Miss Wilkinson and her cat, Tommy Douglas, have grown old together. But while Miss Wilkinson keeps busy with seniors‚ choir, pottery club, and the social justice committee, Tommy Douglas, at 17, is slowing down, finding it more difficult to climb onto the sofa. When he dies in her arms, a fine and loving friendship comes to an end. Miss Wilkinson tries to distract herself but simply feels empty without her beloved cat. However, the cat hasn’t abandoned his old friend and finds a wonderful, mysterious way to continue their friendship.
Ghost Cat is Quebec writer Mark Abley’s first children’s book.

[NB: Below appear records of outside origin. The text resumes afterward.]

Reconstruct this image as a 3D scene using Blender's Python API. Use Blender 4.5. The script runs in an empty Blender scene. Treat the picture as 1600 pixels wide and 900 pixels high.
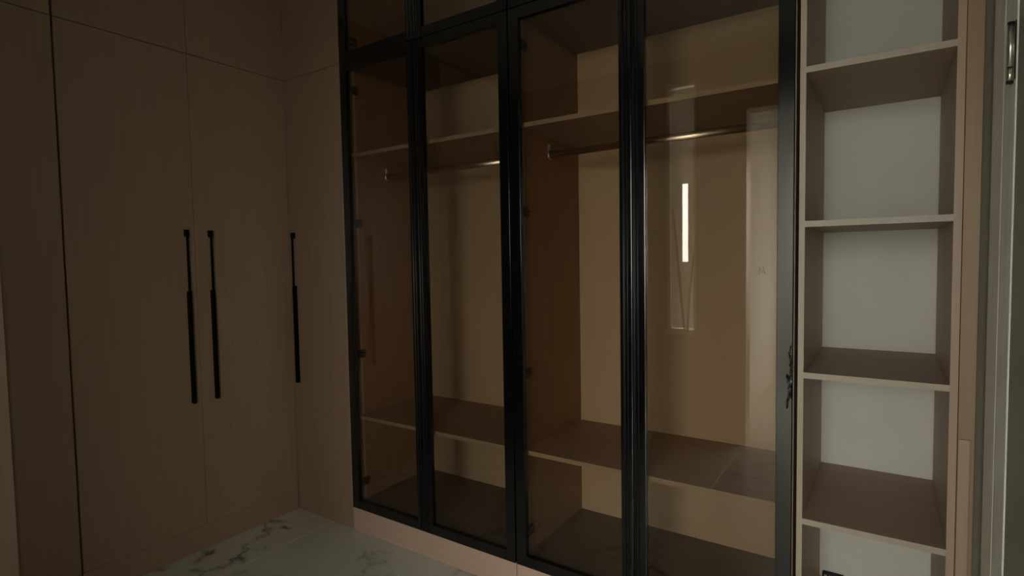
import bpy, bmesh, math, random
from mathutils import Vector, Matrix
random.seed(4)
S = bpy.context.scene
COL = S.collection

# ------------------------------------------------------------------ camera
YAW, PITCH, ROLL, F = 0.5945, -0.0508, -0.0169, 872.74
CAM = Vector((2.7743, -1.8961, 1.40))
fw = Vector((-math.sin(YAW)*math.cos(PITCH), math.cos(YAW)*math.cos(PITCH), math.sin(PITCH)))
rt = Vector((math.cos(YAW), math.sin(YAW), 0)); up = rt.cross(fw)
r2 = rt*math.cos(ROLL) + up*math.sin(ROLL)
u2 = -rt*math.sin(ROLL) + up*math.cos(ROLL)
cd = bpy.data.cameras.new('camera'); cam = bpy.data.objects.new('camera', cd); COL.objects.link(cam)
cd.sensor_width = 36; cd.lens = F/1600*36; cd.clip_start = .02
m = Matrix((r2, u2, -fw)).transposed().to_4x4(); m.translation = CAM
cam.matrix_world = m
S.camera = cam

# ------------------------------------------------------------------ world, daylight, exposure
W = bpy.data.worlds.new('overcast_sky'); S.world = W; W.use_nodes = True
bg = W.node_tree.nodes['Background']
bg.inputs[0].default_value = (1.0, .97, .90, 1); bg.inputs[1].default_value = 14.5
S.view_settings.view_transform = 'Standard'; S.view_settings.look = 'None'
S.view_settings.exposure = 0.0; S.view_settings.gamma = 1.0
S.view_settings.use_curve_mapping = False

# unseen windows added to the adjoining room, placed to light the wardrobes
WIN_S = dict(x0=2.10, x1=4.05, z0=.40, z1=2.60, y=-5.2)
WIN_E = dict(y0=-5.15, y1=-3.95, z0=.75, z1=2.30, x=4.2)
def portal(name, loc, rot, sx, sz):  # guides sky light in through the added windows
    l = bpy.data.lights.new(name, 'AREA'); l.shape = 'RECTANGLE'; l.size = sx; l.size_y = sz
    l.cycles.is_portal = True
    o = bpy.data.objects.new(name, l); o.location = loc; o.rotation_euler = rot; COL.objects.link(o)
portal('added_window_portal', ((WIN_S['x0']+WIN_S['x1'])/2, -5.27, (WIN_S['z0']+WIN_S['z1'])/2), (math.pi/2, 0, 0), WIN_S['x1']-WIN_S['x0'], WIN_S['z1']-WIN_S['z0'])
portal('added_window_portal', (4.27, (WIN_E['y0']+WIN_E['y1'])/2, (WIN_E['z0']+WIN_E['z1'])/2), (math.pi/2, 0, math.pi/2), WIN_E['y1']-WIN_E['y0'], WIN_E['z1']-WIN_E['z0'])

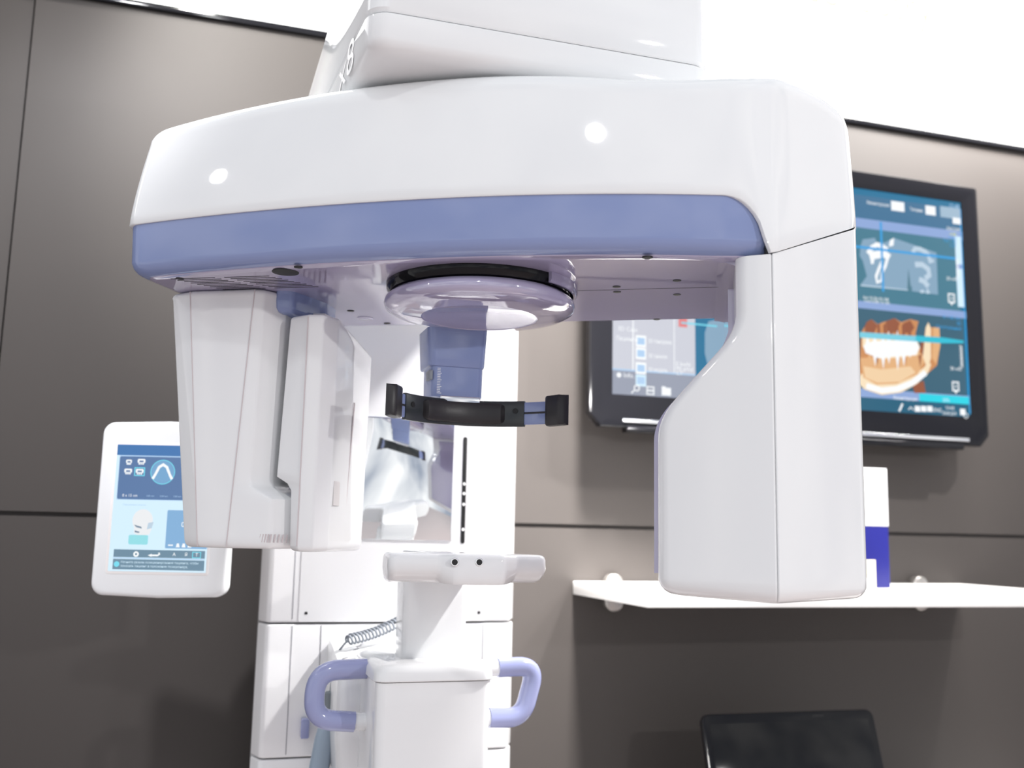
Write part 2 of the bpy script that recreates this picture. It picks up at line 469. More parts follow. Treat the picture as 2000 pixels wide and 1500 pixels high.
# --- rotation disc under the arm and the column that carries the forehead band
DC = (.372, 1.39)
rot = put('rotation_disc', *lathe([(.03, 1.845), (.128, 1.845), (.134, 1.843), (.1405, 1.837), (.142, 1.831), (.1395, 1.825), (.13, 1.8195), (.112, 1.816), (.0865, 1.8135), (.0855, 1.8145), (.084, 1.8150), (.02, 1.8150)], DC, 96), LAVU, XM, ang=40)
put('bearing_ring', *lathe([(.03, 1.8615), (.139, 1.8615), (.1395, 1.859), (.1385, 1.852), (.134, 1.846), (.03, 1.846)], DC, 96), BLKG, rot)
R = []
for k in range(25):
    a = rad(-62+k*4.2)
    R.append([(DC[0]+r*math.cos(a), DC[1]+r*math.sin(a), z) for r, z in ((.1395, 1.8605), (.1455, 1.8605), (.1455, 1.850), (.1425, 1.8455), (.1395, 1.8455))])
put('collar', *loft(R), LAVU, rot)
def sleeve(x0, x1, y0, y1, z0, z1, f0, r=.008):
    """box that narrows downwards by f0"""
    c = ((x0+x1)/2, (y0+y1)/2); out = rrect(x0, x1, y0, y1, r, 5); R = []
    for z, k, d in ((z0, f0, .003), (z0+.001, f0, .001), (z0+.003, f0, 0), (z1, 1, 0)):
        R.append([(c[0]+(p.x-c[0])*k, c[1]+(p.y-c[1])*k, z) for p in squash(out, d)])
    return loft(R)
PYF = 1.484
post = put('head_support_post', *sleeve(.3165, .4135, PYF, PYF+.085, 1.7545, 1.816, .935, .012), LAV, XM)
put('inner_sleeve', *sleeve(.3245, .4085, PYF+.006, PYF+.075, 1.7065, 1.7550, .985, .010), LAV, post)
mk = MB()  # short brown strokes in front of the back board
for i in range(16):
    mk.add(box(.3335, .3335+(.005 if i % 4 else .007), PYF+.0055, PYF+.0068, 1.712+i*.0026, 1.7128+i*.0026, .0001))
mk.build('scale_marks', TXT, post)
put('release_tab', *box(.3205, .3265, PYF+.006, PYF+.03, 1.733, 1.748, .001), CABLE, post)
put('band_clamp', *box(.338, .402, PYF-.002, PYF+.05, 1.697, 1.7085, .002), CHR, post)

# forehead band: centre plate with pad, two arms, two end pads
BC = Vector((.377, PYF+.002-.1404)); BR = .1404; BZ0, BZ1 = 1.664, 1.703
def arcseg(a0, a1, r0, r1, z0, z1, n=14, rise=0):
    R = []
    for k in range(n+1):
        a = a0+(a1-a0)*k/n; c, s = math.sin(a), math.cos(a); dz = rise*k/n
        R.append([(BC.x+r*c, BC.y+r*s, z+dz) for r, z in ((r0, z0+.002), (r0+.001, z0), (r1-.001, z0), (r1, z0+.002), (r1, z1-.002), (r1-.001, z1), (r0+.001, z1), (r0, z1-.002))])
    return loft(R)
bd = put('forehead_band', *arcseg(-.80, .68, BR-.001, BR+.006, BZ0-.001, BZ1, 24), BLKP, XM)
R = []
for k in range(25):
    t = k/24*2-1; a = .49*t-.03; e = min(1, (1-abs(t))*9); dz = .004*(1-e)
    rr = BR-.001-.008*math.sin(PI/2*e)
    c, s = math.sin(a), math.cos(a)
    R.append([(BC.x+r*c, BC.y+r*s, z) for r, z in ((BR, BZ0+.003+dz), (rr+.002, BZ0+.003+dz), (rr, BZ0+.006+dz), (rr, BZ1-.007-dz), (rr+.002, BZ1-.004-dz), (BR, BZ1-.004-dz))])
put('forehead_pad', *loft(R), RUB, bd)
for a in (-.68, .58):
    c, s = math.sin(a), math.cos(a)
    put('rivet', *disc((BC.x+(BR-.0015)*c, BC.y+(BR-.0015)*s, (BZ0+BZ1)/2+.004), (-c, -s, 0), .0042, .001, 18), DARK, bd)
for sgn in (-1, 1):
    s0 = .78 if sgn < 0 else .66
    put('band_arm', *arcseg(sgn*s0, sgn*1.14, BR+.001, BR+.005, BZ0+.002, BZ1-.002), LAV, bd)
    put('guide_rail', *arcseg(sgn*s0, sgn*1.06, BR-.0005, BR+.0015, (BZ0+BZ1)/2-.001, (BZ0+BZ1)/2+.002), BLK, bd)
    R = []
    for k in range(13):
        t = k/12; a = sgn*(.96+.28*t); e = min(1, min(t, 1-t)*7+.25)
        c, s = math.sin(a), math.cos(a); th = .009*e
        R.append([(BC.x+r*c, BC.y+r*s, z) for r, z in ((BR+.007, BZ0-.002), (BR-th+.002, BZ0-.002+.003*(1-e)), (BR-th, BZ0+.001+.003*(1-e)), (BR-th, BZ1+.002), (BR-th+.002, BZ1+.005-.003*(1-e)), (BR+.007, BZ1+.005))])
    put('temple_pad', *loft(R), RUB, bd)

# --- chin rest assembly
CX = .366
cbod = rrect(CX-.0935, CX+.0985, 1.585, 1.77, .016, 6)
R = []
for z, d in ((1.262, .0), (1.10, .0015), (1.0, .003), (.95, .02), (.94, .05)): R.append([(p.x, p.y, z) for p in squash(cbod, d+.002)])
body = put('chin_rest_body', *loft(R[::-1]), WHITE, XM)
lid_o = rrect(CX-.0955, CX+.1005, 1.583, 1.82, .02, 6)
R = [[(p.x, p.y, z) for p in squash(lid_o, d)] for z, d in ((1.2635, .001), (1.265, 0), (1.277, .001), (1.284, .005), (1.288, .013), (1.2895, .03))]
R = [[(x, y, z) for x, y, z in r] for r in R]
put('body_lid', *loft(R), WHITE, body)
# carriage joining the body to the column
ca = MB()
pr_ = rrect(.238, .44, 1.75, CY+.01, .03, 6)
R = []
for z, d in ((1.0, .04), (1.03, .02), (1.09, .006), (1.16, 0), (1.262, 0), (1.272, .004), (1.276, .012)):
    R.append([(p.x, p.y, z-.012+(.18*(p.y-1.75) if z > 1.2 else 0)) for p in squash(pr_, d)])
carr = put('carriage', *loft(R), WHITE, XM)
mk = MB()  # short brown strokes in front of the back board
for i, (x, y) in enumerate(((.250, 1.80), (.258, 1.815), (.266, 1.83), (.276, 1.85), (.284, 1.868), (.292, 1.885))):
    mk.add(loft([[(x+a, y+b_, 1.2645+.18*(y+b_-1.75)+dz) for a, b_ in ((0, 0), (.010, .010), (.0085, .0115), (-.0015, .0015))] for dz in (-.001, .0004)]))
mk.build('instruction_marks', SEAM, carr)
# post and rest bar
cp = put('chin_post', *prism(rrect(CX-.038, CX+.072, 1.665, 1.735, .01, 5), 1.285, 1.44, .002, .003), WHITE, XM)
BY = 1.452
# bar plan: two wings and a bulging centre, reaching back to the post
KX = CX; CX = CX+.022
plan = rpoly([(CX-.124, BY+.005, .012), (CX-.05, BY-.002, .02), (CX-.028, BY-.016, .02), (CX+.045, BY-.016, .02), (CX+.07, BY-.002, .02), (CX+.120, BY+.005, .012), (CX+.120, BY+.07, .012), (CX+.055, BY+.10, .02), (CX+.05, BY+.30, .01), (CX-.05, BY+.30, .01), (CX-.055, BY+.10, .02), (CX-.124, BY+.07, .012)], 6)
def ctr(x): return max(0, 1-((x-CX-.008)/.062)**2)
R = []
for z, d in ((1.4665, .008), (1.4655, .004), (1.463, .0015), (1.459, 0), (1.444, -.0005)):
    R.append([(p.x, p.y, z+.0015*ctr(p.x)) for p in squash(plan, d)])
for z, d, w in ((1.436, .001, .005), (1.428, .003, .016), (1.4235, .008, .026)):
    R.append([(p.x, p.y+w*(1-min(1, 2*ctr(p.x)))*(1 if p.y < BY+.05 else 0), z-.002*ctr(p.x)) for p in squash(plan, d*.8)])
rest = put('chin_rest', *loft(R), WHITE, XM, ang=40)
for x, z in ((888, 1098), (936, 1098)):
    w = on_y(x, z, BY-.0165)
    put('socket_rim', *disc((w.x, BY-.0163, w.z), (0, -1, 0), .0062, .0012, 24), CHR, rest)
    put('socket', *disc((w.x, BY-.0172, w.z), (0, -1, 0), .0045, .0012, 20), DARK, rest)

CX = KX
# --- hand grips
def grip(pts, r, ends):
    o = put('hand_grip', *tube(fillet_path(pts, .055, 10), r, 20), GRIP, XM, ang=60)
    for p, q in ends:
        put('grip_mount', *tube([p, q], r*.86, 18), WHITE, o)
HY = 1.69
def H(px, py, dy=0): w = on_y(px, py, HY+dy); return w
lg = [H(716, 1306), H(618, 1310), H(611, 1405), H(692, 1410)]
grip(lg, .0165, ((lg[0], Vector((CX-.085, lg[0].y, lg[0].z))), (lg[-1], Vector((CX-.085, lg[-1].y, lg[-1].z)))))
rg = [H(970, 1306), H(1040, 1306), H(1020, 1400), H(957, 1400)]
rg = [H(972, 1304), H(1047, 1300), H(1020, 1402), H(955, 1402)]
grip(rg, .0165, ((rg[0], Vector((CX+.085, rg[0].y, rg[0].z))), (rg[-1], Vector((CX+.085, rg[-1].y, rg[-1].z)))))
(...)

Having cut his teeth as a journalist, editor, poet, and travel writer (best known for Stories from the Ice Storm), he’s crafted a magical picture book. Ghost Cat is full of wry humour, imaginative wordplay, and evocative metaphors. Subtle and knowing, striking just the right balance between deeply moving emotional resonance and whimsical fantasy, Abley’s story is poignantly touching without ever being sloppily sentimental. And it’s full of wonderful details; Miss Wilkinson, a supporter of social justice, has fittingly named her cat for the Canadian politician who founded the CCF.
Karen Reczuch’s evocative watercolour and coloured pencil illustrations neatly match the emotional depth of Abley’s text. Reczuch’s pictures have an almost palpable life of their own, especially those of cat and owner where Reczuch has indeed caught the bond between them. In one illustration of Tommy Douglas perched on the finely patterned rug, you can almost feel his breath gently rising and falling.
Ghost Cat is a simply stunning debut and, hopefully, the first of many picture books from Abley.